Al hablar de lo divino, al creyente no le conviene otra cosa sino repetir, en algún modo, el gesto ordenado por Yahveh a Moisés en el monte Horeb, ante el espectáculo de la zarza que ardía sin consumirse: “No te acerques aquí; quítate las sandalias de tus pies, porque el lugar en que estás es tierra sagrada” (Éxodo 3, 5). Frente al Absoluto la actitud primaria es: reconocimiento y adoración.
Para el ser humano la cuestión o problema de lo divino es inseparable de su historia, en las muy diversas formas o maneras en que su realidad se ha alcanzado (sentimiento, razonamiento, revelación) interpretado (mito, explicación, encuentro), recibido (rechazo, indiferencia, indecisión, aceptación) o expresado (explicita, implícitamente). Como planteamiento ha sido, en todo caso, ineludible.
Entre las posiciones identificables en los últimos siglos destacan, junto a las afirmativas claras de Dios (como único, personal, creador y remunerador), otras como la del Iluminismo, para el cual Dios resulta más bien insignificante, en cuanto crea el mundo y se ausenta. Entre ellas insurgen negaciones beligerantes como la del marxismo, el cual, en la línea de Feuerbach, considera la religión una ilusión pero muy dañina, a la cual es preciso desterrar; para el positivismo lo religioso resulta también una fantasía, que, como crédula ignorancia, la ciencia se encargaría de deshacer. Pero la lista incluye igualmente batalladores como Nietzsche o Sartre, que tomaron el ateísmo como obligante empresa guerrera. Y hoy, en tiempos de revolución cultural, ideologías como la woke, la cruzada de la cancelación, el manual de corrección política y otras novedades, antes que atacar a Dios directamente tratan de desacreditar o borrar a los creyentes y deshilachar lo que éstos interpretan como obra divina: un cosmos estructurado por el Creador y una humanidad llamada a la comunión universal. Lo cierto es que no es fácil zafarse del problema. Y también que a su sereno y constructivo planteamiento no ayudan belicosos fundamentalismos propugnados por teísmos intolerantes.

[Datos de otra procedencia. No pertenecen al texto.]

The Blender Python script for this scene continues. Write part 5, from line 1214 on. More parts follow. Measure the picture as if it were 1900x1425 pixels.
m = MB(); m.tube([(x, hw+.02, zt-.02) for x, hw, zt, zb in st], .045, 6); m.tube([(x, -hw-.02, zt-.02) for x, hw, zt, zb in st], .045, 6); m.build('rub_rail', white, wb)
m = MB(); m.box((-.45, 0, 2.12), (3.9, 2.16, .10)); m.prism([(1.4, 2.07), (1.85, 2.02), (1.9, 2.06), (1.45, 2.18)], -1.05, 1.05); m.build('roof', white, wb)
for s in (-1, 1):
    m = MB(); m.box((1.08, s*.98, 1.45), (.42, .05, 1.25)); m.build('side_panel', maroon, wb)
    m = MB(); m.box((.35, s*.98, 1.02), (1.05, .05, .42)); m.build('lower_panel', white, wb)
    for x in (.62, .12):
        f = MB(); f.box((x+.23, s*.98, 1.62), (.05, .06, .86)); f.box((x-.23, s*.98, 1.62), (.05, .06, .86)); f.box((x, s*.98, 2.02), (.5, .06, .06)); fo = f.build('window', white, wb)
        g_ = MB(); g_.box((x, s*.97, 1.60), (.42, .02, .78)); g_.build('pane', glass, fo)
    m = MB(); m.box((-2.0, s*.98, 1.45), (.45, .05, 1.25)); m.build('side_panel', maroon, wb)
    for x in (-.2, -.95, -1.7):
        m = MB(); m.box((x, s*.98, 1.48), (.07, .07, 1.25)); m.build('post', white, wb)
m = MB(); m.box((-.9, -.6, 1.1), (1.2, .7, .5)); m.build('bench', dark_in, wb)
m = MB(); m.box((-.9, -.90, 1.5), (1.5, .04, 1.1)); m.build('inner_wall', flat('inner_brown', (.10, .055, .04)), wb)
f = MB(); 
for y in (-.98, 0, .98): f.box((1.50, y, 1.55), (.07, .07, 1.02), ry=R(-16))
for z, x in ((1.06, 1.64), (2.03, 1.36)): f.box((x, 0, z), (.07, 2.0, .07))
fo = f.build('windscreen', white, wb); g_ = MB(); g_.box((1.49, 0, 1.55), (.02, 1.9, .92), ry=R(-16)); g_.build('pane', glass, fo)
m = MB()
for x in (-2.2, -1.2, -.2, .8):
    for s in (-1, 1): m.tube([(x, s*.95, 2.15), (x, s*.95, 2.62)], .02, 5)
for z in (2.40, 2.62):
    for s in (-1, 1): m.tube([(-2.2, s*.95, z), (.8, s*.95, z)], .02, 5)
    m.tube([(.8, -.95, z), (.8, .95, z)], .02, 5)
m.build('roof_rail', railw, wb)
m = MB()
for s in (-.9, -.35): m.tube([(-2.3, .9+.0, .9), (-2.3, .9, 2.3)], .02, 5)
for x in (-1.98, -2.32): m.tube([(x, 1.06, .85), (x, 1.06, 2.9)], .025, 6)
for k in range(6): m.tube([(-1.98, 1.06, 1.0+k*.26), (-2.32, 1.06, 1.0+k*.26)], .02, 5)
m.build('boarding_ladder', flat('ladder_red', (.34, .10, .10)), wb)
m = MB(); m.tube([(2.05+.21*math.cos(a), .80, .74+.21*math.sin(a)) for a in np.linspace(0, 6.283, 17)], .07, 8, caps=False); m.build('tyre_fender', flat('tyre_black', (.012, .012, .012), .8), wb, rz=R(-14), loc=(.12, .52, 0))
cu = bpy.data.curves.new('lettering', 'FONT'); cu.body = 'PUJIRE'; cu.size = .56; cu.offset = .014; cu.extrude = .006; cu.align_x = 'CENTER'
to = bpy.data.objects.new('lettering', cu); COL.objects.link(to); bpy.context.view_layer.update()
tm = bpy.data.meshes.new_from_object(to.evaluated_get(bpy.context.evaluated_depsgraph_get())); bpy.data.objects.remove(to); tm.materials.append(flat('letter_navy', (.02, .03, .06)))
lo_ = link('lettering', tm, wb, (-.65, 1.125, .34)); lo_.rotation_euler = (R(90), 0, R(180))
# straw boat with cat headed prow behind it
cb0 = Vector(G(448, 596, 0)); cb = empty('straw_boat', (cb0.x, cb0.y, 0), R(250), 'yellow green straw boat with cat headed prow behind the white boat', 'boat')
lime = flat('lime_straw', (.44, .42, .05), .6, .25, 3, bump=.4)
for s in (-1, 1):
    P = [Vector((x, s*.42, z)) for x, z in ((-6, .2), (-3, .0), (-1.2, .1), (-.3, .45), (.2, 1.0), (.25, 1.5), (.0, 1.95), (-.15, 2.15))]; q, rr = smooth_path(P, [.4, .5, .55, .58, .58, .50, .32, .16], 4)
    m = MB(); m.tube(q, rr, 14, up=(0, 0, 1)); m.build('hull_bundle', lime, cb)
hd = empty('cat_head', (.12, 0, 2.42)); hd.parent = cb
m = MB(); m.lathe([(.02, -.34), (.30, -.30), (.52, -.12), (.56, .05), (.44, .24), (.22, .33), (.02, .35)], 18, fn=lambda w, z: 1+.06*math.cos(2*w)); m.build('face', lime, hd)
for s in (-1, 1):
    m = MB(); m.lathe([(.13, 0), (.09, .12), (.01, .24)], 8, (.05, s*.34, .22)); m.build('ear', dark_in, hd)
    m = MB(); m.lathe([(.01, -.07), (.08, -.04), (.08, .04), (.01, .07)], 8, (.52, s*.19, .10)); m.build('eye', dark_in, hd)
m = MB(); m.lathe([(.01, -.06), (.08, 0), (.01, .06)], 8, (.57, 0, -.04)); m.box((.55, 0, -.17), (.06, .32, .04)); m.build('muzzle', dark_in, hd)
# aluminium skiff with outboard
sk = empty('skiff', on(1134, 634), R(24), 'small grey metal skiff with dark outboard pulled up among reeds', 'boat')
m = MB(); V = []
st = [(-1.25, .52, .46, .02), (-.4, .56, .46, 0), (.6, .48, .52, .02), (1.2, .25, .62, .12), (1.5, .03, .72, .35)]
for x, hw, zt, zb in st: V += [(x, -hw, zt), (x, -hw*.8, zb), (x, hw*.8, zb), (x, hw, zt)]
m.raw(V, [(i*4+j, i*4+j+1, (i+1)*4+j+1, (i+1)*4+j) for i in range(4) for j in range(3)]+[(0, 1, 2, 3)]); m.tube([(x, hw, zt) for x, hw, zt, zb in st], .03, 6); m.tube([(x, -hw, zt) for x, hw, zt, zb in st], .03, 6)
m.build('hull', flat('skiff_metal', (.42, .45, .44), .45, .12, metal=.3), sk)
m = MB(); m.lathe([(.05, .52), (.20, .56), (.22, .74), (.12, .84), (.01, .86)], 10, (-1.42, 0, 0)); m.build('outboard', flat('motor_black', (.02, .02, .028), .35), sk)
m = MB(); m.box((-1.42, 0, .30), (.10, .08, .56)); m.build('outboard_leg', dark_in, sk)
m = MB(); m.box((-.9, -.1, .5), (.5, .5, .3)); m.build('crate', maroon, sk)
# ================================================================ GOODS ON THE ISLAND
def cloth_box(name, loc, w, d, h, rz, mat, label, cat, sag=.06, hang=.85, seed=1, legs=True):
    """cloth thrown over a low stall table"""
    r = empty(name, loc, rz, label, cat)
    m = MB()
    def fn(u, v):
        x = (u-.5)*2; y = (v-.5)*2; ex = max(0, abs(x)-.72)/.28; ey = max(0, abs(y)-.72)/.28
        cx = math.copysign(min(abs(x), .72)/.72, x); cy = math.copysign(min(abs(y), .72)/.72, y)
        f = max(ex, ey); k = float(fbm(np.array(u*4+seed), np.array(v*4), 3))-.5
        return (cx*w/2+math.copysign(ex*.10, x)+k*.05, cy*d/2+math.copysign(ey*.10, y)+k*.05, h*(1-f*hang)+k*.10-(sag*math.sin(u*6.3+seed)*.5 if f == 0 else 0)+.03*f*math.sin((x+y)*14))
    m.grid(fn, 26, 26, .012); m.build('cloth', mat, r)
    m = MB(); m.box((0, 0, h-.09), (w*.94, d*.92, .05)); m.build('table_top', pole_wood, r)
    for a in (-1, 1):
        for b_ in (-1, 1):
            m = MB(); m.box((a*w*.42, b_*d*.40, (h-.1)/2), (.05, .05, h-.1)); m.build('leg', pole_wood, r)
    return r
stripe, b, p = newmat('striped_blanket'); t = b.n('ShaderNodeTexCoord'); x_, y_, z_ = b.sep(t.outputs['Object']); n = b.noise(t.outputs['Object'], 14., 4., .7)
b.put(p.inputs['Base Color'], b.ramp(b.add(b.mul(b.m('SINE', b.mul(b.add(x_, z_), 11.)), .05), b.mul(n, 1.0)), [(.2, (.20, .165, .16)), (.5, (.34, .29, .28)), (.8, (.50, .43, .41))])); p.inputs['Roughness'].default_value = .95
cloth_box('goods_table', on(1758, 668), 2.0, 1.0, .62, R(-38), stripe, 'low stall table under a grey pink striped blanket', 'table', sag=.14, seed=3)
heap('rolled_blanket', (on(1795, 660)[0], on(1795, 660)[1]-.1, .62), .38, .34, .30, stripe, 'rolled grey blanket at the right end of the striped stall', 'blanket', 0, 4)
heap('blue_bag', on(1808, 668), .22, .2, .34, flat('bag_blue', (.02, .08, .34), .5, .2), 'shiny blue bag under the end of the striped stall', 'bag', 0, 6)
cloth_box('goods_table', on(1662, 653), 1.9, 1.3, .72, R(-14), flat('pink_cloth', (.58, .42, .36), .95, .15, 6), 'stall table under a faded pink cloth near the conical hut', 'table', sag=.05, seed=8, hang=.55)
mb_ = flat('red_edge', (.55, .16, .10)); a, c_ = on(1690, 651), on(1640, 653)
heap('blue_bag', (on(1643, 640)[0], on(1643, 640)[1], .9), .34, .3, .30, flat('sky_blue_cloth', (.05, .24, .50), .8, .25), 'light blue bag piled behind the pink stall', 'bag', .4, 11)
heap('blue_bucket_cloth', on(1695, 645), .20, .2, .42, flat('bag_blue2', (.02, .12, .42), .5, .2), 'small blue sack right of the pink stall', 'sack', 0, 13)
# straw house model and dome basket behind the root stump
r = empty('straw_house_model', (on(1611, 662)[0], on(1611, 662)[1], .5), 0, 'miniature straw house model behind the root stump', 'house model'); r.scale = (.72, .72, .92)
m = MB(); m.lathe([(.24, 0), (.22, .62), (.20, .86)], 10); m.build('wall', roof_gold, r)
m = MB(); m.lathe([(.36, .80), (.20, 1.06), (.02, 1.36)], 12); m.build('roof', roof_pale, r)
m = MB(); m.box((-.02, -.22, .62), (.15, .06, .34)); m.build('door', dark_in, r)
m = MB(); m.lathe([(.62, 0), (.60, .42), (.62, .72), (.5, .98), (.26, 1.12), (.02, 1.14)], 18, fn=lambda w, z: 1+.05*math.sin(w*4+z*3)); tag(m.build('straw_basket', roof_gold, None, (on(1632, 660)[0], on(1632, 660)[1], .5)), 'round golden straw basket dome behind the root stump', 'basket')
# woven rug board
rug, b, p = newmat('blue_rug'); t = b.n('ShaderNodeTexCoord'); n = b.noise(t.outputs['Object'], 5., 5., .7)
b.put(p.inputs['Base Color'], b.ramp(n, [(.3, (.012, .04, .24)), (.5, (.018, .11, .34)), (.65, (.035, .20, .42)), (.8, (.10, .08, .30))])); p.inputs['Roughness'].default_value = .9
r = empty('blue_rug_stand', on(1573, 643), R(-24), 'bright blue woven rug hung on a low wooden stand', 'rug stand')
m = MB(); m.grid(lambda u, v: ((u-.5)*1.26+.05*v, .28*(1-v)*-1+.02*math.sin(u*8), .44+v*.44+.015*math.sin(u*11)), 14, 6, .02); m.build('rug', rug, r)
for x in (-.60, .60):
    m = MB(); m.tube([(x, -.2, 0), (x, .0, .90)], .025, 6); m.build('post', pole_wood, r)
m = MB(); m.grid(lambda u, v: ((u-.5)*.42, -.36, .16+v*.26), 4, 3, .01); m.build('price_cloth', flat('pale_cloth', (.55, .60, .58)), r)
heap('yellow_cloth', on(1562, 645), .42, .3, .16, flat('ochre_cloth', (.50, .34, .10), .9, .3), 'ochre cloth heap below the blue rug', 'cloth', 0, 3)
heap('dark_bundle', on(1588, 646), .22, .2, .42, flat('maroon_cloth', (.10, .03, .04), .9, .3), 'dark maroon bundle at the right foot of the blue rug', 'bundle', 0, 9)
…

En los comienzos del siglo XVIII, el filósofo alemán Leibniz publicó la obra Ensayos de Teodicea (término griego éste que une Dios y justicia), en la cual defiende la afirmación creyente frente a objeciones que se suelen plantear respecto de la bondad divina, la libertad humana y el origen del mal. Busca, pues, una justificación de Dios frente a dificultades específicas. Reflexionando sobre éstas me viene a la mente el rechazo marxista de Dios, como ilusión adormecedora del trabajador explotado en su esfuerzo por liberarse, alienando en esta forma lo mejor de sí mismo en la espera de una felicidad ultraterrena. Esta contraposición entre lo que interesa al hombre y el reconocimiento de Dios me trae a la mente la afirmación del escritor y mártir cristiano Ireneo (+200), quien en una obra suya contra herejes afirma: “La gloria de Dios es que el hombre viva”. Cabe uno imaginarse entonces que publicaciones como la de Leibniz pudieran cambiar ese título por el de Antropodicea, en el sentido de que Dios es el soberano defensor del hombre.
En la situación contemporánea, frente a graves desafíos culturales, entre los cuales se manifiesta una patente desestructuración antropológica y un vaciamiento humanístico, acompañados de radical relativismo ético y utilitarismo económico-político, urge poner de relieve el fundamento sólido trascendente de la dignidad y el destino del ser humano y de su comunidad histórica. El Dios creador y providente de la revelación judeo-cristiana no es celoso competidor del perfeccionamiento humano, sino, antes bien, fuente animadora de la existencia y el desarrollo integral y definitivo del hombre. La intuición de Ireneo cobra plena actualidad.
El Dios revelado por Cristo se muestra como el verdadero y supremo defensor del hombre, de su dignidad y derechos inalienables. Lo ha creado inteligente y libre, social y responsable, con un imperativo central que es el amor y un horizonte definitivo de su quehacer temporal: la comunión humano-divina perfecta. Dios no es un absoluto personal solitario, sino intercomunicación de vida, Trinidad, que por amor ha creado a la humanidad y ha historizado a su propio Hijo.